Your objective: Copy out all of the material, matching it word for word.

Source excerpt:
----------

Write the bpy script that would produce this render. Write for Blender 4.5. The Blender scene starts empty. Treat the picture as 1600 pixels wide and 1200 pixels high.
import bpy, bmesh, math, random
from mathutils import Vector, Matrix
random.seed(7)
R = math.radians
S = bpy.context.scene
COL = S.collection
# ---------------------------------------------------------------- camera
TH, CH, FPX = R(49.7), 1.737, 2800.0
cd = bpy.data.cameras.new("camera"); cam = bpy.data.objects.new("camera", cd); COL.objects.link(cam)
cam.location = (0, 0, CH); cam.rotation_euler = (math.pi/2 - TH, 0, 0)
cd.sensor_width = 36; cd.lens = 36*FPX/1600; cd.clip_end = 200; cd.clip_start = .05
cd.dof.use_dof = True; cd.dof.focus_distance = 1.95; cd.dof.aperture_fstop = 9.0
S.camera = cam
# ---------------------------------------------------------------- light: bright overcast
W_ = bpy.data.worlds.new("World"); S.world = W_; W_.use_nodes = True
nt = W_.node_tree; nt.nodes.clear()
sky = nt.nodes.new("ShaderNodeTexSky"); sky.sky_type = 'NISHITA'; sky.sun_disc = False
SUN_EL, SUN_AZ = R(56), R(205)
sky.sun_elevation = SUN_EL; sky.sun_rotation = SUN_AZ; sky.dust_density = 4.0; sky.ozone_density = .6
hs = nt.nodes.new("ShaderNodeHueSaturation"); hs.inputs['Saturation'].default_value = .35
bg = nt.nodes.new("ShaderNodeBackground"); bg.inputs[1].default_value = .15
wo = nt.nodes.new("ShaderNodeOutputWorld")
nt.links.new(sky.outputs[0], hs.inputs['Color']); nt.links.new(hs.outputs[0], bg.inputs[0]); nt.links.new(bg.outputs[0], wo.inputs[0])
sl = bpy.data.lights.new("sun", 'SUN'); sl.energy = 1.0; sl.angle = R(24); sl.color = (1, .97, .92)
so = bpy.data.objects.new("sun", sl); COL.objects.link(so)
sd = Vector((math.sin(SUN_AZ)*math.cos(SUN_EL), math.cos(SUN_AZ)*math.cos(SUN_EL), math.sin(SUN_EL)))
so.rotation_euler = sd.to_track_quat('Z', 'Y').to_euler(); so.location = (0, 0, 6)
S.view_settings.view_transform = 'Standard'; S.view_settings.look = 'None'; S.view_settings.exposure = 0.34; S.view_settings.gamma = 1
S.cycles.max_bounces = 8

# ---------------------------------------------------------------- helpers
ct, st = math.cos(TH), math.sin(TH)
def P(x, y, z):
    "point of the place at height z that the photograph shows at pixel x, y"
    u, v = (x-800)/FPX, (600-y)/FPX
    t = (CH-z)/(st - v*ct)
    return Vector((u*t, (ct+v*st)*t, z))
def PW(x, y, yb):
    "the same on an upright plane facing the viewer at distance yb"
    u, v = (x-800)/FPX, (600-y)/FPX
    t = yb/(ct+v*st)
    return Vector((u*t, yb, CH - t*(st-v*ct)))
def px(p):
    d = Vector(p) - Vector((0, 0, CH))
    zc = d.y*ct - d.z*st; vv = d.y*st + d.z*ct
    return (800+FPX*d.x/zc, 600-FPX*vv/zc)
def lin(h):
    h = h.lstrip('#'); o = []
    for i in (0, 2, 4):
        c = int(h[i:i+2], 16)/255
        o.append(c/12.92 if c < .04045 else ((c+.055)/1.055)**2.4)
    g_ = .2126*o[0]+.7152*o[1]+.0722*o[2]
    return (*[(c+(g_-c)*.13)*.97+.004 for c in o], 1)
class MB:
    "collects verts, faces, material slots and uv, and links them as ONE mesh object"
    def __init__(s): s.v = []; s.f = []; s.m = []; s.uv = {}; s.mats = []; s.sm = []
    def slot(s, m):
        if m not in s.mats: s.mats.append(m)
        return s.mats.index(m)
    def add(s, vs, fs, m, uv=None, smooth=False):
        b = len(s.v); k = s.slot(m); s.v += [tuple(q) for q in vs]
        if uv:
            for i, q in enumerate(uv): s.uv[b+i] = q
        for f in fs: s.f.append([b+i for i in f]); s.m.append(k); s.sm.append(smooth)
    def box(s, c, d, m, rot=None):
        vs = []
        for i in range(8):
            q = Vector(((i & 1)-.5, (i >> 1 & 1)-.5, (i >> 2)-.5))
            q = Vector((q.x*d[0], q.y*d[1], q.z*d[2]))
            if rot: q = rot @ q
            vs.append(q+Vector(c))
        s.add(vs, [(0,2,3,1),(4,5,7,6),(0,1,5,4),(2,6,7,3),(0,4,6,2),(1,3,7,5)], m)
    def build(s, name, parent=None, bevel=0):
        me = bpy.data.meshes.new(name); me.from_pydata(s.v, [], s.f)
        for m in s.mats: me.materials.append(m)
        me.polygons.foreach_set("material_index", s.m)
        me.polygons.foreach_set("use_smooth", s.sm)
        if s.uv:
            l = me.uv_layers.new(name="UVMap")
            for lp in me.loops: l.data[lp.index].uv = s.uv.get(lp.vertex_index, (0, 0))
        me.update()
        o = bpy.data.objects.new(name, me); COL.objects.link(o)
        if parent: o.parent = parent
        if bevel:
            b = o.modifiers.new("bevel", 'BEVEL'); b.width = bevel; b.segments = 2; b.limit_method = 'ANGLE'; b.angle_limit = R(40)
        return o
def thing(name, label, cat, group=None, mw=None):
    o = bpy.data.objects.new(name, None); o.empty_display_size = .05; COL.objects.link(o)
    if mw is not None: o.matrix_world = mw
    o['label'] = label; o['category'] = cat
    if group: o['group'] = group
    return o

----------

Written response:
Write the bpy script that would produce this render. Write for Blender 4.5. The Blender scene starts empty. Treat the picture as 1600 pixels wide and 1200 pixels high.
import bpy, bmesh, math, random
from mathutils import Vector, Matrix
random.seed(7)
R = math.radians
S = bpy.context.scene
COL = S.collection
# ---------------------------------------------------------------- camera
TH, CH, FPX = R(49.7), 1.737, 2800.0
cd = bpy.data.cameras.new("camera"); cam = bpy.data.objects.new("camera", cd); COL.objects.link(cam)
cam.location = (0, 0, CH); cam.rotation_euler = (math.pi/2 - TH, 0, 0)
cd.sensor_width = 36; cd.lens = 36*FPX/1600; cd.clip_end = 200; cd.clip_start = .05
cd.dof.use_dof = True; cd.dof.focus_distance = 1.95; cd.dof.aperture_fstop = 9.0
S.camera = cam
# ---------------------------------------------------------------- light: bright overcast
W_ = bpy.data.worlds.new("World"); S.world = W_; W_.use_nodes = True
nt = W_.node_tree; nt.nodes.clear()
sky = nt.nodes.new("ShaderNodeTexSky"); sky.sky_type = 'NISHITA'; sky.sun_disc = False
SUN_EL, SUN_AZ = R(56), R(205)
sky.sun_elevation = SUN_EL; sky.sun_rotation = SUN_AZ; sky.dust_density = 4.0; sky.ozone_density = .6
hs = nt.nodes.new("ShaderNodeHueSaturation"); hs.inputs['Saturation'].default_value = .35
bg = nt.nodes.new("ShaderNodeBackground"); bg.inputs[1].default_value = .15
wo = nt.nodes.new("ShaderNodeOutputWorld")
nt.links.new(sky.outputs[0], hs.inputs['Color']); nt.links.new(hs.outputs[0], bg.inputs[0]); nt.links.new(bg.outputs[0], wo.inputs[0])
sl = bpy.data.lights.new("sun", 'SUN'); sl.energy = 1.0; sl.angle = R(24); sl.color = (1, .97, .92)
so = bpy.data.objects.new("sun", sl); COL.objects.link(so)
sd = Vector((math.sin(SUN_AZ)*math.cos(SUN_EL), math.cos(SUN_AZ)*math.cos(SUN_EL), math.sin(SUN_EL)))
so.rotation_euler = sd.to_track_quat('Z', 'Y').to_euler(); so.location = (0, 0, 6)
S.view_settings.view_transform = 'Standard'; S.view_settings.look = 'None'; S.view_settings.exposure = 0.34; S.view_settings.gamma = 1
S.cycles.max_bounces = 8

# ---------------------------------------------------------------- helpers
ct, st = math.cos(TH), math.sin(TH)
def P(x, y, z):
    "point of the place at height z that the photograph shows at pixel x, y"
    u, v = (x-800)/FPX, (600-y)/FPX
    t = (CH-z)/(st - v*ct)
    return Vector((u*t, (ct+v*st)*t, z))
def PW(x, y, yb):
    "the same on an upright plane facing the viewer at distance yb"
    u, v = (x-800)/FPX, (600-y)/FPX
    t = yb/(ct+v*st)
    return Vector((u*t, yb, CH - t*(st-v*ct)))
def px(p):
    d = Vector(p) - Vector((0, 0, CH))
    zc = d.y*ct - d.z*st; vv = d.y*st + d.z*ct
    return (800+FPX*d.x/zc, 600-FPX*vv/zc)
def lin(h):
    h = h.lstrip('#'); o = []
    for i in (0, 2, 4):
        c = int(h[i:i+2], 16)/255
        o.append(c/12.92 if c < .04045 else ((c+.055)/1.055)**2.4)
    g_ = .2126*o[0]+.7152*o[1]+.0722*o[2]
    return (*[(c+(g_-c)*.13)*.97+.004 for c in o], 1)
class MB:
    "collects verts, faces, material slots and uv, and links them as ONE mesh object"
    def __init__(s): s.v = []; s.f = []; s.m = []; s.uv = {}; s.mats = []; s.sm = []
    def slot(s, m):
        if m not in s.mats: s.mats.append(m)
        return s.mats.index(m)
    def add(s, vs, fs, m, uv=None, smooth=False):
        b = len(s.v); k = s.slot(m); s.v += [tuple(q) for q in vs]
        if uv:
            for i, q in enumerate(uv): s.uv[b+i] = q
        for f in fs: s.f.append([b+i for i in f]); s.m.append(k); s.sm.append(smooth)
    def box(s, c, d, m, rot=None):
        vs = []
        for i in range(8):
            q = Vector(((i & 1)-.5, (i >> 1 & 1)-.5, (i >> 2)-.5))
            q = Vector((q.x*d[0], q.y*d[1], q.z*d[2]))
            if rot: q = rot @ q
            vs.append(q+Vector(c))
        s.add(vs, [(0,2,3,1),(4,5,7,6),(0,1,5,4),(2,6,7,3),(0,4,6,2),(1,3,7,5)], m)
    def build(s, name, parent=None, bevel=0):
        me = bpy.data.meshes.new(name); me.from_pydata(s.v, [], s.f)
        for m in s.mats: me.materials.append(m)
        me.polygons.foreach_set("material_index", s.m)
        me.polygons.foreach_set("use_smooth", s.sm)
        if s.uv:
            l = me.uv_layers.new(name="UVMap")
            for lp in me.loops: l.data[lp.index].uv = s.uv.get(lp.vertex_index, (0, 0))
        me.update()
        o = bpy.data.objects.new(name, me); COL.objects.link(o)
        if parent: o.parent = parent
        if bevel:
            b = o.modifiers.new("bevel", 'BEVEL'); b.width = bevel; b.segments = 2; b.limit_method = 'ANGLE'; b.angle_limit = R(40)
        return o
def thing(name, label, cat, group=None, mw=None):
    o = bpy.data.objects.new(name, None); o.empty_display_size = .05; COL.objects.link(o)
    if mw is not None: o.matrix_world = mw
    o['label'] = label; o['category'] = cat
    if group: o['group'] = group
    return o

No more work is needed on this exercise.